Acts NlCanisi 9:28  Toen ging hij te Jerusalem vertrouwelijk met hen om, trad met vrijmoedigheid op in de naam des Heren,
Acts NlCanisi 9:29  en redetwistte met de hellenisten maar die zochten hem te doden.
Acts NlCanisi 9:30  Toen de broeders dit bemerkten, brachten ze hem naar Cesarea, en lieten hem vandaar naar Tarsus vertrekken.
Acts NlCanisi 9:31  Nu genoot de kerk vrede in heel Judea, Galilea en Samaria; steeds meer nam ze toe in de vreze des Heren, en breidde zich uit door de inspraak van den Heiligen Geest.
Acts NlCanisi 9:32  Eens op een rondreis bezocht Petrus ook de heiligen die te Ludda woonden.
Acts NlCanisi 9:33  Daar vond hij een man, Eneas genaamd. die sinds acht jaren bedlegerig was en verlamd.
Acts NlCanisi 9:34  En Petrus zeide hem: Eneas, Jesus, de Christus, geneest u; sta op, en spreid uw eigen bed.
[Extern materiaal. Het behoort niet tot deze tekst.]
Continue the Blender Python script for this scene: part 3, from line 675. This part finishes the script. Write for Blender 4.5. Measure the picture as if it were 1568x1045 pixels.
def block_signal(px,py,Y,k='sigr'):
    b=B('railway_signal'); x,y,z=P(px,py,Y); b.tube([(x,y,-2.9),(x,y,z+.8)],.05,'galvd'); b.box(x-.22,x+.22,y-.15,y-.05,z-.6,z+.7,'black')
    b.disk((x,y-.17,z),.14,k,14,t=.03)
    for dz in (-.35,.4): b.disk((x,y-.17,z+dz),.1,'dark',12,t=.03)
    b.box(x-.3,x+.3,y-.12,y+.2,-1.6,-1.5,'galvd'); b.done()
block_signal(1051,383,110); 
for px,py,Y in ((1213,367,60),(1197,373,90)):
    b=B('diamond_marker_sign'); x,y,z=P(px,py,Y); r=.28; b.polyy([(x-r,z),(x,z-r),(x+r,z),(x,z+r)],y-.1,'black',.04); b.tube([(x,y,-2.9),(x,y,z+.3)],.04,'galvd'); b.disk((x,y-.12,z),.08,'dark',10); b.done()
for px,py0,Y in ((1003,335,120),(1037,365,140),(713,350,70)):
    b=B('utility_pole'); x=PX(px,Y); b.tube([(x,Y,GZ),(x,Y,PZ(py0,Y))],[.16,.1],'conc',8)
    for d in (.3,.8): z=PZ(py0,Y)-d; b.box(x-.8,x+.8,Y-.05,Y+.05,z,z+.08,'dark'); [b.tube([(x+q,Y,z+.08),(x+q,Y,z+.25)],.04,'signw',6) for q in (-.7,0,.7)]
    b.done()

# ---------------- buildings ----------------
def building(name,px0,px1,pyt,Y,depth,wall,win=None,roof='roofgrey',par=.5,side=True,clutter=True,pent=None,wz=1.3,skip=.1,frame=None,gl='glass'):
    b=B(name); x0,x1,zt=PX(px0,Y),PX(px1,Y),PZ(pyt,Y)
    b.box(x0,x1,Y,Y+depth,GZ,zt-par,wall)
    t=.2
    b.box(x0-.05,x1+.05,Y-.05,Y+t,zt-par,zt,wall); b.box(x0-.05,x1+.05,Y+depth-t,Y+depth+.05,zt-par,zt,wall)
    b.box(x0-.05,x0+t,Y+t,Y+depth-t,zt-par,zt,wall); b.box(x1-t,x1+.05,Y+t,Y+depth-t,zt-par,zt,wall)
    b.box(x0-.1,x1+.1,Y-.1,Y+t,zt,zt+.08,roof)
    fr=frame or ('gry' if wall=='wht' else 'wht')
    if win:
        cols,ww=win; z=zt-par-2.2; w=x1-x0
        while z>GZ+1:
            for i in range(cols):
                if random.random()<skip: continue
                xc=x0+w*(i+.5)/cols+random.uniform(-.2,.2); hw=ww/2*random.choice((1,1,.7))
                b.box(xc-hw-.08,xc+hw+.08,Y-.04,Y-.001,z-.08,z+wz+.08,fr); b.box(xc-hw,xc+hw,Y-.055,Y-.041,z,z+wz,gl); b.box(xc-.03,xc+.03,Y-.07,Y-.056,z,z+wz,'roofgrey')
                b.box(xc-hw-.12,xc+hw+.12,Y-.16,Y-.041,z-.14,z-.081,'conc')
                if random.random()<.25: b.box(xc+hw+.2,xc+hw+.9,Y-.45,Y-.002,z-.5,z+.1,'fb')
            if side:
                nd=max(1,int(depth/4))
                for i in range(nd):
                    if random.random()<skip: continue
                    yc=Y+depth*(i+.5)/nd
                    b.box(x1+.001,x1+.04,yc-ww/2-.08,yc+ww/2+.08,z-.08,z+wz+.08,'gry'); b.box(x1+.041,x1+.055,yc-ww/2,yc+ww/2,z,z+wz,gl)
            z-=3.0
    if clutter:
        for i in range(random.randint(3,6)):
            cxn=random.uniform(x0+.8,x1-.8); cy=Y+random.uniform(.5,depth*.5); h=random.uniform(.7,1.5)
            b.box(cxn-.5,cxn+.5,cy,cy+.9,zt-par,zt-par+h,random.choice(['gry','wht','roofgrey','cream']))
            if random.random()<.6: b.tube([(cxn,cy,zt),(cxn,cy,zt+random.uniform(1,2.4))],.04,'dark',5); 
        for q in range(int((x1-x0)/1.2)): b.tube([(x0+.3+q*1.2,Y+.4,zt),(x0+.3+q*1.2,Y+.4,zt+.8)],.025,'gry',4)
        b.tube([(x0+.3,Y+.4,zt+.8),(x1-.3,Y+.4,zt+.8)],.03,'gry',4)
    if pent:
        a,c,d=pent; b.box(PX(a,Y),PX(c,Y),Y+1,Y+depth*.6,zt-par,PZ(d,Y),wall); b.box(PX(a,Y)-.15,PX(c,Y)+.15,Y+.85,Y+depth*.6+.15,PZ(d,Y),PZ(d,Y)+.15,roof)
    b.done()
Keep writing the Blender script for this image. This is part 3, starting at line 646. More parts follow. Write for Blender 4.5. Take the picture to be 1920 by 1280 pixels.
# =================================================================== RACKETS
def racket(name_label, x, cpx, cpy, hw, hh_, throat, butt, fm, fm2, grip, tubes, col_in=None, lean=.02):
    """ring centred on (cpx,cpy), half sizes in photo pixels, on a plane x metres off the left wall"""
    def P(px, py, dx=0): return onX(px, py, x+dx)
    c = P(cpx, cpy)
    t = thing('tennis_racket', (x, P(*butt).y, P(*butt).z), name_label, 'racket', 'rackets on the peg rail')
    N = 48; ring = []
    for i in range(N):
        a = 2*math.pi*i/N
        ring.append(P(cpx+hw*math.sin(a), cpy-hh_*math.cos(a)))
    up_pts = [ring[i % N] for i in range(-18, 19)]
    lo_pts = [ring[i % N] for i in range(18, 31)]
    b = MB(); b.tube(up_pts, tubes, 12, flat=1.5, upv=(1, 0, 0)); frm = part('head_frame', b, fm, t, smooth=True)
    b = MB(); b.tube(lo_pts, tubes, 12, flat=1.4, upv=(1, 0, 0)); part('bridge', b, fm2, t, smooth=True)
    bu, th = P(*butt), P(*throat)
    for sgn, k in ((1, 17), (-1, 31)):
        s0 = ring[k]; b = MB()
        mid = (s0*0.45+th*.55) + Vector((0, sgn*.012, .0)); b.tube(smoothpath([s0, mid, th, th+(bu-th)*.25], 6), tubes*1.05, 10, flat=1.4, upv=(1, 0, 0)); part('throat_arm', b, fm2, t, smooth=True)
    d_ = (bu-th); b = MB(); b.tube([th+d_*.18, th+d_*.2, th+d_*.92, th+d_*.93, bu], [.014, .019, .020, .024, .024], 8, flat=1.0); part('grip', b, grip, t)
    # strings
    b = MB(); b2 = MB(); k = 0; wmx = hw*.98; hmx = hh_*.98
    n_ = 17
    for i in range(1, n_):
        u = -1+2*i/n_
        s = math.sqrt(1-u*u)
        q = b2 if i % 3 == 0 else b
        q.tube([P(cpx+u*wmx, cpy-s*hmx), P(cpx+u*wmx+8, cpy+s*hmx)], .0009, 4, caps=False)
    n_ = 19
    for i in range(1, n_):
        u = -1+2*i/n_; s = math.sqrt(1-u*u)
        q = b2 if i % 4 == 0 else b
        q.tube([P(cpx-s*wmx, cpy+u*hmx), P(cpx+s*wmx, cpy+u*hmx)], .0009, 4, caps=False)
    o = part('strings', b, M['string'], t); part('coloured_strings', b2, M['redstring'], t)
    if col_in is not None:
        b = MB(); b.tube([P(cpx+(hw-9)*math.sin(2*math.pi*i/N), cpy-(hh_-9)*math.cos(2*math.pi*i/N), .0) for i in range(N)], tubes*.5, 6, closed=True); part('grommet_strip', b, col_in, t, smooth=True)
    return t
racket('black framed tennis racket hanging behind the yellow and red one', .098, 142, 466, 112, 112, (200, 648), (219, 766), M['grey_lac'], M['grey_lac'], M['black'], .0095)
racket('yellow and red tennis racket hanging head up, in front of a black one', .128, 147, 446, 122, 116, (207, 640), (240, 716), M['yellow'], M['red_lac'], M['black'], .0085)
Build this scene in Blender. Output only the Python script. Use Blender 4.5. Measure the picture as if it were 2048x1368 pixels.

Ogenblikkelijk stond hij op.
Acts NlCanisi 9:35  Al de inwoners van Ludda en van de Sjarónvlakte zagen hem, en bekeerden zich tot den Heer.
Acts NlCanisi 9:36  Nu woonde er te Joppe een leerlinge, Tabita genaamd, wat Dorkas betekent; ze deed vele goede werken en gaf veel aalmoezen.
Acts NlCanisi 9:37  Juist in die dagen werd ze ziek en stierf; men waste haar, en legde haar in de opperzaal neer.
Acts NlCanisi 9:38  Daar Ludda dicht bij Joppe ligt, en de leerlingen hadden vernomen, dat Petrus zich dáár bevond, zonden ze twee mannen naar hem toe, met het verzoek: Kom zonder uitstel naar ons over.
Acts NlCanisi 9:39  Petrus stond op, en ging met hen mee. Bij zijn aankomst bracht men hem in de opperzaal. Wenend stonden daar alle weduwen om hem heen, en toonden hem al de mantels en kleren, die Dorkas gemaakt had, toen ze nog leefde.
Acts NlCanisi 9:40  Petrus zond allen heen, knielde neer, en bad. Toen keerde hij zich tot de dode, en sprak: Tabita, sta op. Ze opende haar ogen, en ging overeind zitten, toen ze Petrus zag;
Acts NlCanisi 9:41  hij reikte haar de hand, en richtte ze op. Nu riep hij de heiligen en de weduwen binnen, en plaatste haar levend in hun midden.
Acts NlCanisi 9:42  Dit werd in heel Joppe bekend, en velen geloofden in den Heer.
Acts NlCanisi 9:43  Nog geruime tijd bleef hij te Joppe, bij zekeren Simon, een leerlooier.